The next thing to be done is to cut holes in the deck. If you poke around on the web, you'll find all sorts of different configurations, including some really nice round hatches fitted with store-bought hatch covers, but needless to say, I didn't buy any of those, because I'm a cheap bastard. I just used the template that came with the plans to mark and then cut out the opening with a jigsaw. I'm also holding the rim piece, which I cut out using the band saw that Road Dog rescued from the house behind the cotton gin in Northport, and that nearly took his finger off years later. Not shown are the stiffeners and doubler pieces that will get glued underneath so that when it's all glued up, the deck at the opening will be triple thickness.

To keep things neat and drip-free, I masked the opening so that when the rip piece was in place, there was about an eighth-inch gap between the tape and the rim. I then slathered everything with thickened epoxy and held everything in place with a grasp of clamps, making a nice little fillet around the outside edge with a gloved finger. In the photo at right, I've taken the masking tape up, but you can still see some remnants of the tape under the c-clamps.



The hatch covers are easy to make. You cut out the hatch frame pieces and clamp the hatch pieces to them, which holds the hatch into the correct curve, and the whole thing is reinforced with glass tape and glued together.  After everything's cured, i brushed a couple coats of unthickened epoxy on, paying particular attention to the edges, to make sure they'll be waterproof.

Friday, February 21, 2014

Sanding down the toilet seat

The cockpit coaming sanded down fairly rapidly, and when you start shaping the round-over with the sander, it's easy enough to keep everything symmetrical and smooth, because there are more plies in the coaming than flies at a picnic, and so you can really see clearly whether things are even or not. Just keep the thing looking right as you sand and in the end, it will look right.

Here are some more pictures of the sanded coaming. It's a nice mix of easy-to-do and looks-really-good, which makes it a particularly satisfying part of the project. And I have no idea why some people call this type of kayak cockpit a toilet seat.
 

Chickens suck at calculus - frustrating for all involved.

I took quite a bit of time away from this blog to see if I could teach this chicken to understand calculus. It was a waste of time. This chicken is absolutely worthless in that direction. I'll finish the blog now.

Friday, April 6, 2012

Coaming in pieces

I decided to do the glue-up of the coaming in two stages, partly to make it easier to handle, and partly so that I could clean up the outer edges of the spacers. First, I clamped them in place and marked the cockpit hole, and cut it out fairly close (+1/4 inch) to the actual size to make clamping easier. Next I slathered the spacers with thickened epoxy and clamped them in place with a layer of wax paper under them so they wouldn't stick to the deck. The result: two spacers, formed to fit the curve of the deck. The picture shows them with the outer edges sanded.

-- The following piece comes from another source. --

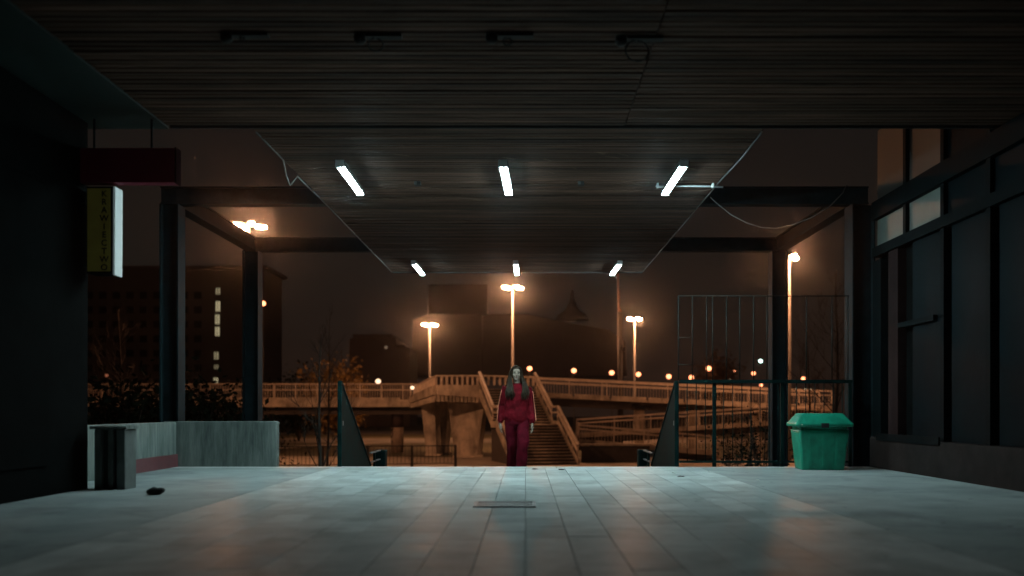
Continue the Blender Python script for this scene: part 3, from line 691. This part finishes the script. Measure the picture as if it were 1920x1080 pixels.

Gluing the coaming assembly to the deck was a bit fiddly. It took a lot of clamps.

I found it was easiest to start by clamping the assembly firmly at the aft centerline, adding clamps going forward. Cockpit = lamprey.

By the way, you know how it's a herd of buffalo, a murder of crows, a gaggle of geese, a shrewdness of apes (really), a pod of whales, a shiver of sharks (no, really), a parliament of owls, a troubling of goldfish (really, I'm not kidding), and so forth? I'd like to suggest a grasp of lamprey.

And when dey was no crawdads, we et sand..

I wet out the deck with as little epoxy as I could to save weight. The first coat went on with a bondo spreader, and I used just enough to wet out the cloth completely, scraping all of the excess off. The second and third coats went on with a foam roller - very thin coats, just enough to fill the weave of the cloth, with an overnight cure between first and second coats, and about 4 hours between second and third coats.

After 24 hours of curing, I began sanding the deck. I started with 100 grit and knocked the high spots off, being careful not to sand the edges along the chines of the boat. It's incredibly easy to sand right through the glass and into the wood whenever there's a sharp curve or edge. Best to sand those spots by hand or with the sander on lowest speed. After the 100 grit, I moved to 150 grit, then 220 grit. Yep, it's skipping grit, but I ain't building a piano. Also, I plan to install rubrails, which means I don't have to be overly fastidious about the round-over at the chine. I hit that enough to remove the high spots to make sure the rubrail will draw up tight.  All told, it took me no more than about an hour to sand the deck in its entirety (probably less, because whenever you're sanding, one minute feels like five). Next, coaming and hatches.

Monday, April 2, 2012

Glass on deck

It rained buckets yesterday so I decided not to glass the deck, thinking the excess humidity might fog the epoxy, which I didn't want because I'm gonna finish the deck bright. This morning, however, was blue skies. Here, I've got the glass laid on the deck (one 16 foot piece of 27" glass - 3.6 oz), and the edge cut so that there's a one inch overlap down the hulls. I also applied masking tape just below the rub-rail line, sticking only the top edge to the hull, with the bottom edge flared outward a bit. This is a surfboard glasser's trick - any epoxy resin that runs over the edge will run down the tape and drip on the ground instead of down the hull. Makes for no drips or runs, which keeps me from having to sand the runs away after the resin cures.

I used a light misting of 3M 45 spray adhesive along the edges just to keep the glass in place. I find that the adhesive makes the job a lot easier: the glass doesn't shift around or float. It just stays right where you put it. This was necessary today especially. It was very windy and the glass was getting blown around a bit.